Contact: Kirstin Snow

Statement of PA Budget and Policy Center on PA Supreme Court Decision on Congressional Maps

by Marc Stier

 

There are two critical requirements of a congressional redistricting plan: it does not favor one party or another, and it allows shifts in voters’ choices to be reflected in who is elected to Congress. The Pennsylvania Supreme Court’s choice of a congressional map meets both standards. In a state with a small Democratic edge in registration, seven of the 17 districts lean Democratic, while six lean Republican. And four districts—1, 7, 8, and 17—are competitive. If voters in the state tilt toward the Democrats, Democrats are likely to hold a majority of the Pennsylvania seats in the U.S. House of Representatives. If the voters tilt Republican, Republicans are likely to do so. In addition to allowing shifts in political opinion to change the composition of Congress, competitive districts also help ensure that representatives are responsive and accountable to all voters, rather than to the extreme members of their own party.

At a time when our democracy is under attack from many directions, the Pennsylvania Supreme Court has done an admirable job in defending it.

One implicit part of the Court’s decision should be noted. The Court apparently rejected the Republican claim that the congressional maps should heavily tilt toward Republican because of the “natural political geography” of the state, that is, the tendency of Democrats to live together in urban areas. This argument is found in Commonwealth Court Judge Patricia A. McCullough’s opinion recommending the House Republican plan for congressional districts as well as in state Representative Kerry Benninghoff’s lawsuit rejecting the legislative maps chosen by the Legislative Reapportionment Commission (LRC).

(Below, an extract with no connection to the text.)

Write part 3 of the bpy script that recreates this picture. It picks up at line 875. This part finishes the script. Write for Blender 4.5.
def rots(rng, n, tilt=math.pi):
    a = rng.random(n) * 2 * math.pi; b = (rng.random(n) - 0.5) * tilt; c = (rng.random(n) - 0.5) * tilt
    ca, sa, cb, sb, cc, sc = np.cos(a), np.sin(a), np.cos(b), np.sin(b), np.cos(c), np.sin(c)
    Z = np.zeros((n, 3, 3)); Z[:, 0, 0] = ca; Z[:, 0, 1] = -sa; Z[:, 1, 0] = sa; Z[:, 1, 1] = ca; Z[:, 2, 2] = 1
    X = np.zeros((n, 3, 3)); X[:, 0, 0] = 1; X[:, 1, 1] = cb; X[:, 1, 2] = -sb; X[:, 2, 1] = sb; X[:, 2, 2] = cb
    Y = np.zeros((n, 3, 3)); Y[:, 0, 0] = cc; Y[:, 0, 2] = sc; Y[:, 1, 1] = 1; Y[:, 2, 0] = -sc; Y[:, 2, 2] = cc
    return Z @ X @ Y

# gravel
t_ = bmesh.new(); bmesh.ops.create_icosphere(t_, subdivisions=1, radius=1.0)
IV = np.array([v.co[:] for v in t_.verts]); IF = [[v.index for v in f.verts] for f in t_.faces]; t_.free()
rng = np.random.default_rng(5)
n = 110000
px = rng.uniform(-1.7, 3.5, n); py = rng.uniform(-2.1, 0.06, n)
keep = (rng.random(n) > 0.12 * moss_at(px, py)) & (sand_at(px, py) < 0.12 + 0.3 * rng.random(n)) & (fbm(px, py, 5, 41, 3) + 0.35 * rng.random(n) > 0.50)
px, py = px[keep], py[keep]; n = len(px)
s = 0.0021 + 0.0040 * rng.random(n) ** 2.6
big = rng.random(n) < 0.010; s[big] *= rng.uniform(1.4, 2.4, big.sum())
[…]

It is good to see this argument rejected for there is no such thing as “natural political geography.” That Democrats tend to live together in urban areas is a product not of individual choices but of a long history of public policy that has led to the flight of a disproportionately white middle class from our cities to the suburbs leaving a concentration of disproportionately Black, poor, and working-class people in our cities. Those public policies include transportation infrastructure that encouraged white flight; redlining, which undermined urban neighborhoods and limited the ability of Black people to accumulate wealth; racist deed covenants that, until recently, blocked Black people from moving to the suburbs; and zoning laws that make it difficult to build low-income housing in the suburbs.

Given this history, there is a strong case to be made that not only the Pennsylvania Constitution but the 14th Amendment to the United States Constitution and the federal Voting Rights Act requires that the political mapmakers make an effort to draw lines that minimize rather than recognize any so-called “natural” Republican political advantage. This would go a long way in ensuring that voters in urban communities, and especially Black and Latino voters, are able to elect legislators who represent them, not just by being packed into small districts that overwhelmingly elect Democrats but by being spread into a larger number of districts where they can form coalitions with other voters to elect legislators who will represent their interests.

New research shows that breaking down racial segregation—which has been increasing, not decreasing, in recent years—is a key to reducing partisan division based on race. We have a long way to go in addressing racial segregation, but a good first step is to draw legislative districts that encourage Black and white people to work together politically. That is what the Supreme Court’s congressional maps and LRC’s state House district maps have done. We should applaud them for that work.